Setting up a home storage network

08.01.2007

I work from a home office and telecommute four days a week. I have a Computerworld -issue laptop, a home computer where I pay the bills and keep personal business, a Windows XP PC for my daughter, a Wi-Fi-enabled laptop that I use for mobility around the house and an Apple iMac I use for multimedia and for testing purposes. I have different data sets scattered across all of those machines, yet I'd like to be able to access any data from any machine. If I'm working on my home machine I'd like to check in on my work files rather than go downstairs to my work computer. If I switch to my wireless laptop in the living room, I'd like access to both my personal and professional data.

Since all of my machines are networked, I could use Windows networking to share folders on each, but with five different machines the shared folder scenario becomes a bit confusing. The arrangement also has its quirks. Most recently someone shut off a computer upstairs that contained an important Excel spreadsheet that I had open. The file became corrupted and I was unable to recover it.

With a shared file space on a NAS device, I could place all of those files in one location and make them available from any workstation in the house. A dedicated shared storage device would also use less power than a shared folder on a computer, and because the units don't use a cooling fan, they run quieter too.

My other issue is backups. Like most people, I don't do them often enough -- in part because digital photos and other multimedia files have swelled the size of backups, requiring multidisc backup sets that I have to baby-sit.
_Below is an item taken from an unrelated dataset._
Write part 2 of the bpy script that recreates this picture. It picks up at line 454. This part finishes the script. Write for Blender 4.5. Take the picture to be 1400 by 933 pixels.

For my purposes, a NAS device must integrate storage needs in a home office environment where a heterogeneous mix of business and consumer machines need access to common files. That includes Windows and Mac clients. Linux support is a plus, although I do not have any such machines in use at this time. It also needs to provide consistent, consolidated backup, access to common files -- for both wireless and wired machines -- and secure access using basic password protection.